### Your task
Repeat the lines below exactly as written, please, from the line with "0.08, 120, 0.2)" to the line with "DOORP = paint('door_paint', (0.89, 0.888, 0.88), 0.25, 0.01, 40)", both lines included, and no others.

### Source excerpt
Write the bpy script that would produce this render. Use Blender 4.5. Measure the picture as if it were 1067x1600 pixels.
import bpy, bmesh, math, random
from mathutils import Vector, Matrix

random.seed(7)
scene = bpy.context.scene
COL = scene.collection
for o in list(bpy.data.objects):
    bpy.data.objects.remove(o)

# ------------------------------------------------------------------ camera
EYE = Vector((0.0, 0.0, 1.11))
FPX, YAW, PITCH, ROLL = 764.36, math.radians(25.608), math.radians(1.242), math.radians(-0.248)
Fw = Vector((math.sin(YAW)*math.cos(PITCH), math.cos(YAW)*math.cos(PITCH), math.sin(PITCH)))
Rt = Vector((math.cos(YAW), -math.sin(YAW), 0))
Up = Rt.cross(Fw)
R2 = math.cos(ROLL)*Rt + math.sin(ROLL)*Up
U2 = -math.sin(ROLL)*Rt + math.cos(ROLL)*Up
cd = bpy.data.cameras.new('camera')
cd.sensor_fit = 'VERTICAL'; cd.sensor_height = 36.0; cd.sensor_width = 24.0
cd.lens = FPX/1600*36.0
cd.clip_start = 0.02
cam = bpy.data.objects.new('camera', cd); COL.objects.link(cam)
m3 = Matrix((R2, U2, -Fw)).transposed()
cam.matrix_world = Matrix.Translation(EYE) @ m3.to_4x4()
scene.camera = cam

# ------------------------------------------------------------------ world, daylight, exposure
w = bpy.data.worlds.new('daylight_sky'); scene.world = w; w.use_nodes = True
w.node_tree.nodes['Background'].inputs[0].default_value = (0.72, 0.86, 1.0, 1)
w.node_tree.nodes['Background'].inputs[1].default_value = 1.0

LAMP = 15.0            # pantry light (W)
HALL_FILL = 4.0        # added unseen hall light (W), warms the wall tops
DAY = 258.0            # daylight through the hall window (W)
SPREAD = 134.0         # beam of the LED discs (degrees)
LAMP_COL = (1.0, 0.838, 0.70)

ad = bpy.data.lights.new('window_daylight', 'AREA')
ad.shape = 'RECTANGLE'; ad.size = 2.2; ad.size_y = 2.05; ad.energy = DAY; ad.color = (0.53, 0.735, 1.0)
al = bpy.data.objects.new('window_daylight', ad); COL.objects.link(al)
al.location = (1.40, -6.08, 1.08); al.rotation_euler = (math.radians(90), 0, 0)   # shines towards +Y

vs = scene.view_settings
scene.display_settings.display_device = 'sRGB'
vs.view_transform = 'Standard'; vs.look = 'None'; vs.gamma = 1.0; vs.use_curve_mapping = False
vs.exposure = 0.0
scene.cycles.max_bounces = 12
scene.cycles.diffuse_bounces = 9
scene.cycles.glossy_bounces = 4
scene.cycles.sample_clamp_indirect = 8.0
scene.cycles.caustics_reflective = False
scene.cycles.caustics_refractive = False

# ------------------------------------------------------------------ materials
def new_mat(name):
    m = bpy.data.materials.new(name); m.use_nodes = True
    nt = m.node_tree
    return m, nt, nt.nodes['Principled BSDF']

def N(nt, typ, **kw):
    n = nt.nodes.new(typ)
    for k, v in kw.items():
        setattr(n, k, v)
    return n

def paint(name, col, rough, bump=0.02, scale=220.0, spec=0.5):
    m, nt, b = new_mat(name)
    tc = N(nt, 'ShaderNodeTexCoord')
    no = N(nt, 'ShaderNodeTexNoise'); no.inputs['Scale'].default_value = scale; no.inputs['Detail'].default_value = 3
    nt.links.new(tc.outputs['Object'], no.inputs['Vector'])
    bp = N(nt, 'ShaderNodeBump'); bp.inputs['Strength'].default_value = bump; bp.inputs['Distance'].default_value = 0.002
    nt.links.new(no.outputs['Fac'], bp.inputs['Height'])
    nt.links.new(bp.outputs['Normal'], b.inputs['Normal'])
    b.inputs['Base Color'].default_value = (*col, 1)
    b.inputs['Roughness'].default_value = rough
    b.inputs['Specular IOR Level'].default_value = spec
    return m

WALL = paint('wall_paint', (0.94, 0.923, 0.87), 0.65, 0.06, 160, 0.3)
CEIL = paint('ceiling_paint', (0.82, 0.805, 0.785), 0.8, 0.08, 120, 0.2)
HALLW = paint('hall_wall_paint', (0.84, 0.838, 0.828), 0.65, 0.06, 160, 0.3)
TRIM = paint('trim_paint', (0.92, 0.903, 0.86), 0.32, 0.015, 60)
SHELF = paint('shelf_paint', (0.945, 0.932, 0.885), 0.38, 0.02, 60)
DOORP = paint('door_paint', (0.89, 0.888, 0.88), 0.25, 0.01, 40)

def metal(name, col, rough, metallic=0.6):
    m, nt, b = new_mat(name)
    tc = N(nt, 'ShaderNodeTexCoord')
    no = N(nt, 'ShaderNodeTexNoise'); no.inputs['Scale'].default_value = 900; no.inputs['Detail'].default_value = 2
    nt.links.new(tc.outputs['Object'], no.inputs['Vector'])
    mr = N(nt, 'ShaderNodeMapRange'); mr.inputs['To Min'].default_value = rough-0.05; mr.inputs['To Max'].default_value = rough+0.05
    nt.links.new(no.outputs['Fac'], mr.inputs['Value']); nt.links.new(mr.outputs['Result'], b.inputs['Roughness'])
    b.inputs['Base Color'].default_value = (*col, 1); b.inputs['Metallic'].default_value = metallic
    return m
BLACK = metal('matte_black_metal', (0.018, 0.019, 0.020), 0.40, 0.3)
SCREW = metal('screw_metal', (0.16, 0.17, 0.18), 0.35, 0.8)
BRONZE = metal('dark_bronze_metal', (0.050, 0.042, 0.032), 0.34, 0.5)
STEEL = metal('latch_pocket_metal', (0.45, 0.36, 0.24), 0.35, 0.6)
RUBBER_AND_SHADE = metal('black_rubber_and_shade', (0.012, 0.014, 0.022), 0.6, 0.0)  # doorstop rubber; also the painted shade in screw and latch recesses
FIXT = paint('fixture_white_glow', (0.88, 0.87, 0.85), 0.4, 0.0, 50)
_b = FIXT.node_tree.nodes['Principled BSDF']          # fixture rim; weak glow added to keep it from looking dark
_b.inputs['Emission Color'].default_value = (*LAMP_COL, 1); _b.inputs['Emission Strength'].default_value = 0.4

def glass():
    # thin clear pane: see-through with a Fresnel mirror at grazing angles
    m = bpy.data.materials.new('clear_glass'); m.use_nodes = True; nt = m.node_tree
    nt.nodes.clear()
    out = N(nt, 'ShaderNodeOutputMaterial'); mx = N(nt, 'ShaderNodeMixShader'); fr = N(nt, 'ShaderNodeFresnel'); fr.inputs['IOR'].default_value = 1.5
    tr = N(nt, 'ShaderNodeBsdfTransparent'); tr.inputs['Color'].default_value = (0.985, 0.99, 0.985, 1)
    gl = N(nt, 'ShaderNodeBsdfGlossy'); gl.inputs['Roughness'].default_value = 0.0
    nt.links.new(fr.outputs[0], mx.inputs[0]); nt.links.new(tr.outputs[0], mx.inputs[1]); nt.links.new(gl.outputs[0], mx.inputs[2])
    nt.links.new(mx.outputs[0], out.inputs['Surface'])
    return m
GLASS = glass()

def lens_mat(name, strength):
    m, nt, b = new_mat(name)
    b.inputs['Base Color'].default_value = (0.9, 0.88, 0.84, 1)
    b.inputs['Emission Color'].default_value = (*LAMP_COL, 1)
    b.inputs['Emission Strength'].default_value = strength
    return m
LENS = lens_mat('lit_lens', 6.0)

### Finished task
CEIL = paint('ceiling_paint', (0.82, 0.805, 0.785), 0.8, 0.08, 120, 0.2)
HALLW = paint('hall_wall_paint', (0.84, 0.838, 0.828), 0.65, 0.06, 160, 0.3)
TRIM = paint('trim_paint', (0.92, 0.903, 0.86), 0.32, 0.015, 60)
SHELF = paint('shelf_paint', (0.945, 0.932, 0.885), 0.38, 0.02, 60)
DOORP = paint('door_paint', (0.89, 0.888, 0.88), 0.25, 0.01, 40)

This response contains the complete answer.